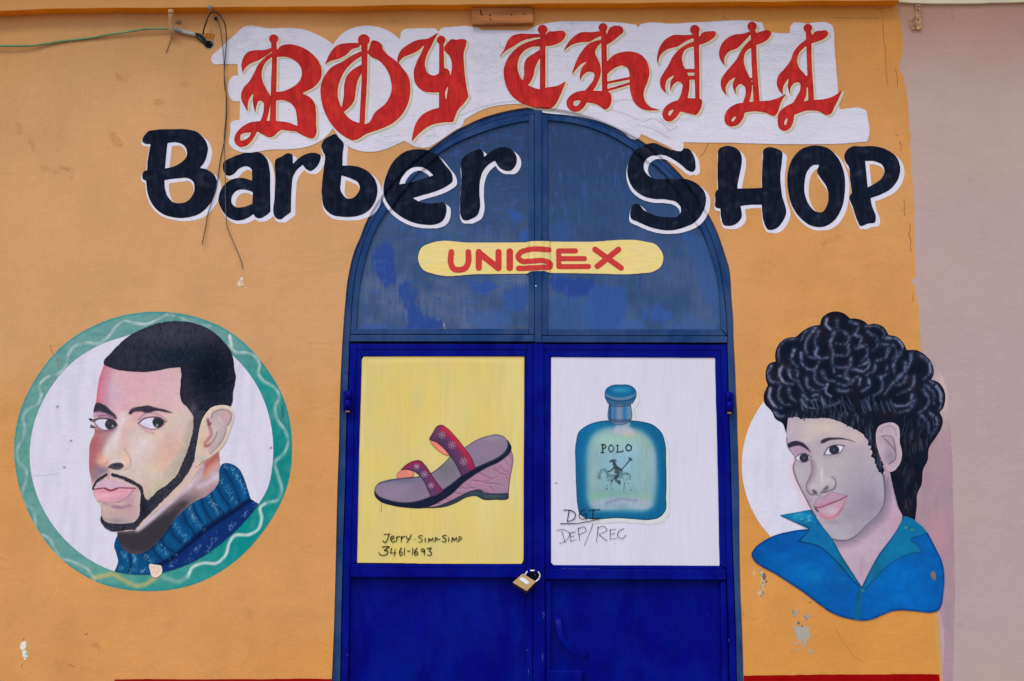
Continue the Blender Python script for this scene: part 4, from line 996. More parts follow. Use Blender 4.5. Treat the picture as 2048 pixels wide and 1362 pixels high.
c.st('P2', '72,903 120,897 180,892 233,911 300,891 380,890 462,894', 10, (110, 22, 48), .95, 3); c.st('P2', '180,894 233,912 290,895', 14, (90, 20, 44), .8, 4)
c.st('P2', '75,900 105,845 165,813', 6, (120, 80, 104), .5, 4); c.st('P2', '440,905 400,960 340,1005 300,1020', 9, (128, 78, 104), .8, 5); c.st('P2', '110,1005 170,1022 240,1024 300,1018', 9, (150, 96, 118), .7, 6)
c.st('P2', '470,900 440,960 380,1010', 40, (168, 128, 146), .5, 24)
# chin
b(300, 1100, 170, 90, (178, 148, 148), .85); b(250, 1080, 60, 30, (204, 164, 148), .6); c.st('P2', '260,1062 340,1066 410,1050', 22, (124, 96, 122), .85, 12); c.st('P2', '170,1030 250,1050 300,1058', 18, (150, 112, 132), .6, 10)
b(420, 1060, 60, 90, (174, 134, 146), .7); b(440, 1150, 50, 40, (182, 152, 158), .7); c.st('P2', '150,1060 152,1140 175,1190', 14, (130, 104, 116), .6, 8); b(280, 1190, 130, 30, (128, 118, 130), .7)
# eyes
c.st('P2', '86,235 180,226 260,262', 34, (158, 112, 146), .75, 18); c.st('P2', '120,240 190,232 265,258', 10, (112, 70, 92), .8, 4)
c.poly('P2', '86,300* 120,272 190,266 262,283 286,322* 245,350 190,362 130,342', (206, 204, 222), 1)
c.lay(fill(circ('P2', 234, 312, 52, 50), LB)*fill(curve('P2', '86,300* 120,268 190,262 262,280 292,322* 250,356 190,366 130,344'), LB), (44, 48, 54)); c.blob('P2', 252, 328, 9, 9, (190, 200, 210))
c.st('P2', '48,288 90,272 140,258 210,262 270,285 292,320', 13, (46, 34, 46), .95, 4); c.st('P2', '92,305 130,348 190,370 260,350 292,326', 9, (104, 66, 84), .9, 4); c.st('P2', '84,372 150,380 230,368 280,345', 26, (120, 84, 106), .55, 14)
c.st('P2', '470,205 520,225 470,260', 40, (206, 146, 160), .6, 26); c.st('P2', '486,270 550,212 640,214 700,240 745,285', 12, (142, 100, 126), .75, 6); c.st('P2', '520,235 620,224 710,255', 24, (194, 154, 166), .6, 14)
c.poly('P2', '484,302* 540,262 620,250 690,266 724,300* 680,338 610,350 540,334', (208, 206, 222)); c.blob('P2', 540, 325, 50, 18, (178, 168, 190), .6)
c.lay(fill(circ('P2', 665, 293, 52, 50), LB)*fill(curve('P2', '484,302* 540,258 620,246 692,262 728,300* 684,342 610,352 540,336'), LB), (40, 44, 50)); c.blob('P2', 655, 320, 9, 9, (200, 206, 214))
c.st('P2', '484,304 535,262 610,246 680,254 730,292', 11, (58, 36, 48), .95, 4); c.st('P2', '488,306 540,340 605,356 680,342 722,305', 8, (118, 68, 84), .9, 4); c.st('P2', '500,322 560,376 625,392', 16, (188, 128, 142), .7, 9)
# brows
c.poly('P2', '72,185* 82,140 104,118 165,132 235,188 284,240 290,272* 240,232 170,203 110,193 75,208*', (52, 48, 66)); c.st('P2', '100,200 180,205 240,232', 10, (92, 70, 92), .6, 6)
c.poly('P2', '393,214* 420,175 470,155 520,148 580,143 640,160 720,178 806,210* 740,203 680,190 630,192 570,207 500,194 450,198 412,220', (50, 42, 54))
c.lay(ff*np.clip(vnoise(LB.h, LB.w, 2, 2, 97) - .72, 0, 1)*2, (90, 80, 96), .12)
face_noise(c, 95, .025)
bm1 = np.maximum(fill(curve('P2', '72,185* 82,140 104,118 165,132 235,188 284,240 290,272* 240,232 170,203 110,193 75,208*'), LB), fill(curve('P2', '393,214* 420,175 470,155 520,148 580,143 640,160 720,178 806,210* 740,203 680,190 630,192 570,207 500,194 450,198 412,220'), LB))
c.lay(np.clip(blur(bm1, 2)*1.5 - .25 + (vnoise(LB.h, LB.w, 3, 1.6, 96) - .5)*.7, 0, 1)*(dilate(bm1, 2.5) > .3), (50, 45, 58), .7)
c.lay(np.clip(vnoise(LB.h, LB.w, 9, 2.2, 941)*1.8 - .9, 0, 1), (180, 146, 144), .14); c.lay(np.clip(vnoise(LB.h, LB.w, 3, 12, 942)*1.8 - .9, 0, 1), (214, 188, 182), .12)
field_mesh('face', ff, LB, 1.25, c, 3.0, M['art_fine'], por)
# neck
neck = curve('P3', '1082,10* 1090,200 1076,300 1030,365 960,415 860,475 770,540 640,690 560,800 480,880 385,945 300,950 220,910 170,840 155,745* 330,720 500,560 700,420 800,330 880,200 930,130*')
c = Canvas(LB, (172, 144, 148)); b3 = lambda *a: c.blob('P3', *a)
c.st('P3', '1060,60 1000,110 940,180', 60, (168, 74, 62), .85, 36); c.st('P3', '1070,120 1000,170 950,230', 36, (206, 136, 108), .7, 24); b3(1050, 260, 50, 100, (196, 176, 186), .7)
c.st('P3', '1080,230 980,300 900,330', 34, (204, 190, 202), .7, 22); c.st('P3', '1060,330 960,400 860,440', 60, (158, 122, 124), .7, 36); c.st('P3', '860,430 760,510 660,620', 90, (118, 100, 102), .85, 50)
c.st('P3', '760,480 640,620 540,740', 110, (78, 70, 76), .8, 60); c.st('P3', '200,800 320,840 480,780 600,640', 190, (58, 54, 60), .9, 70); c.st('P3', '180,860 260,925 380,930', 40, (74, 70, 76), .6, 24)
c.lay(blur(fill(curve('P3', '150,760* 330,735 480,650 640,560 760,470 800,470 720,560 640,690 560,800 480,885 385,950 300,960 200,930 140,860'), LB), 3), (50, 47, 53), .92); c.st('P3', '200,870 270,925 380,930', 26, (84, 80, 84), .5, 16); c.blob('P3', 700, 520, 90, 40, (74, 62, 66), .7)
c.st('P3', '930,150 900,230 850,300 700,420 560,540 430,650 340,722', 40, (186, 172, 182), .9, 16); c.st('P3', '880,260 800,340', 20, (214, 200, 206), .6, 12); c.st('P3', '640,470 470,620 360,712', 34, (196, 184, 196), .6, 14)
c.st('P3', '925,160 895,240 840,315', 7, (150, 120, 126), .6, 4)
face_noise(c, 98, .03)
field_mesh('neck', fill(neck, LB), LB, 1.5, c, 4.0, M['art_fine'], por)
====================
- The request -
Transcribe the full listing above exactly as it stands, minus the pictures.

- Answer to this exercise -
Continue the Blender Python script for this scene: part 4, from line 996. More parts follow. Use Blender 4.5. Treat the picture as 2048 pixels wide and 1362 pixels high.
c.st('P2', '72,903 120,897 180,892 233,911 300,891 380,890 462,894', 10, (110, 22, 48), .95, 3); c.st('P2', '180,894 233,912 290,895', 14, (90, 20, 44), .8, 4)
c.st('P2', '75,900 105,845 165,813', 6, (120, 80, 104), .5, 4); c.st('P2', '440,905 400,960 340,1005 300,1020', 9, (128, 78, 104), .8, 5); c.st('P2', '110,1005 170,1022 240,1024 300,1018', 9, (150, 96, 118), .7, 6)
c.st('P2', '470,900 440,960 380,1010', 40, (168, 128, 146), .5, 24)
# chin
b(300, 1100, 170, 90, (178, 148, 148), .85); b(250, 1080, 60, 30, (204, 164, 148), .6); c.st('P2', '260,1062 340,1066 410,1050', 22, (124, 96, 122), .85, 12); c.st('P2', '170,1030 250,1050 300,1058', 18, (150, 112, 132), .6, 10)
b(420, 1060, 60, 90, (174, 134, 146), .7); b(440, 1150, 50, 40, (182, 152, 158), .7); c.st('P2', '150,1060 152,1140 175,1190', 14, (130, 104, 116), .6, 8); b(280, 1190, 130, 30, (128, 118, 130), .7)
# eyes
c.st('P2', '86,235 180,226 260,262', 34, (158, 112, 146), .75, 18); c.st('P2', '120,240 190,232 265,258', 10, (112, 70, 92), .8, 4)
c.poly('P2', '86,300* 120,272 190,266 262,283 286,322* 245,350 190,362 130,342', (206, 204, 222), 1)
c.lay(fill(circ('P2', 234, 312, 52, 50), LB)*fill(curve('P2', '86,300* 120,268 190,262 262,280 292,322* 250,356 190,366 130,344'), LB), (44, 48, 54)); c.blob('P2', 252, 328, 9, 9, (190, 200, 210))
c.st('P2', '48,288 90,272 140,258 210,262 270,285 292,320', 13, (46, 34, 46), .95, 4); c.st('P2', '92,305 130,348 190,370 260,350 292,326', 9, (104, 66, 84), .9, 4); c.st('P2', '84,372 150,380 230,368 280,345', 26, (120, 84, 106), .55, 14)
c.st('P2', '470,205 520,225 470,260', 40, (206, 146, 160), .6, 26); c.st('P2', '486,270 550,212 640,214 700,240 745,285', 12, (142, 100, 126), .75, 6); c.st('P2', '520,235 620,224 710,255', 24, (194, 154, 166), .6, 14)
c.poly('P2', '484,302* 540,262 620,250 690,266 724,300* 680,338 610,350 540,334', (208, 206, 222)); c.blob('P2', 540, 325, 50, 18, (178, 168, 190), .6)
c.lay(fill(circ('P2', 665, 293, 52, 50), LB)*fill(curve('P2', '484,302* 540,258 620,246 692,262 728,300* 684,342 610,352 540,336'), LB), (40, 44, 50)); c.blob('P2', 655, 320, 9, 9, (200, 206, 214))
c.st('P2', '484,304 535,262 610,246 680,254 730,292', 11, (58, 36, 48), .95, 4); c.st('P2', '488,306 540,340 605,356 680,342 722,305', 8, (118, 68, 84), .9, 4); c.st('P2', '500,322 560,376 625,392', 16, (188, 128, 142), .7, 9)
# brows
c.poly('P2', '72,185* 82,140 104,118 165,132 235,188 284,240 290,272* 240,232 170,203 110,193 75,208*', (52, 48, 66)); c.st('P2', '100,200 180,205 240,232', 10, (92, 70, 92), .6, 6)
c.poly('P2', '393,214* 420,175 470,155 520,148 580,143 640,160 720,178 806,210* 740,203 680,190 630,192 570,207 500,194 450,198 412,220', (50, 42, 54))
c.lay(ff*np.clip(vnoise(LB.h, LB.w, 2, 2, 97) - .72, 0, 1)*2, (90, 80, 96), .12)
face_noise(c, 95, .025)
bm1 = np.maximum(fill(curve('P2', '72,185* 82,140 104,118 165,132 235,188 284,240 290,272* 240,232 170,203 110,193 75,208*'), LB), fill(curve('P2', '393,214* 420,175 470,155 520,148 580,143 640,160 720,178 806,210* 740,203 680,190 630,192 570,207 500,194 450,198 412,220'), LB))
c.lay(np.clip(blur(bm1, 2)*1.5 - .25 + (vnoise(LB.h, LB.w, 3, 1.6, 96) - .5)*.7, 0, 1)*(dilate(bm1, 2.5) > .3), (50, 45, 58), .7)
c.lay(np.clip(vnoise(LB.h, LB.w, 9, 2.2, 941)*1.8 - .9, 0, 1), (180, 146, 144), .14); c.lay(np.clip(vnoise(LB.h, LB.w, 3, 12, 942)*1.8 - .9, 0, 1), (214, 188, 182), .12)
field_mesh('face', ff, LB, 1.25, c, 3.0, M['art_fine'], por)
# neck
neck = curve('P3', '1082,10* 1090,200 1076,300 1030,365 960,415 860,475 770,540 640,690 560,800 480,880 385,945 300,950 220,910 170,840 155,745* 330,720 500,560 700,420 800,330 880,200 930,130*')
c = Canvas(LB, (172, 144, 148)); b3 = lambda *a: c.blob('P3', *a)
c.st('P3', '1060,60 1000,110 940,180', 60, (168, 74, 62), .85, 36); c.st('P3', '1070,120 1000,170 950,230', 36, (206, 136, 108), .7, 24); b3(1050, 260, 50, 100, (196, 176, 186), .7)
c.st('P3', '1080,230 980,300 900,330', 34, (204, 190, 202), .7, 22); c.st('P3', '1060,330 960,400 860,440', 60, (158, 122, 124), .7, 36); c.st('P3', '860,430 760,510 660,620', 90, (118, 100, 102), .85, 50)
c.st('P3', '760,480 640,620 540,740', 110, (78, 70, 76), .8, 60); c.st('P3', '200,800 320,840 480,780 600,640', 190, (58, 54, 60), .9, 70); c.st('P3', '180,860 260,925 380,930', 40, (74, 70, 76), .6, 24)
c.lay(blur(fill(curve('P3', '150,760* 330,735 480,650 640,560 760,470 800,470 720,560 640,690 560,800 480,885 385,950 300,960 200,930 140,860'), LB), 3), (50, 47, 53), .92); c.st('P3', '200,870 270,925 380,930', 26, (84, 80, 84), .5, 16); c.blob('P3', 700, 520, 90, 40, (74, 62, 66), .7)
c.st('P3', '930,150 900,230 850,300 700,420 560,540 430,650 340,722', 40, (186, 172, 182), .9, 16); c.st('P3', '880,260 800,340', 20, (214, 200, 206), .6, 12); c.st('P3', '640,470 470,620 360,712', 34, (196, 184, 196), .6, 14)
c.st('P3', '925,160 895,240 840,315', 7, (150, 120, 126), .6, 4)
face_noise(c, 98, .03)
field_mesh('neck', fill(neck, LB), LB, 1.5, c, 4.0, M['art_fine'], por)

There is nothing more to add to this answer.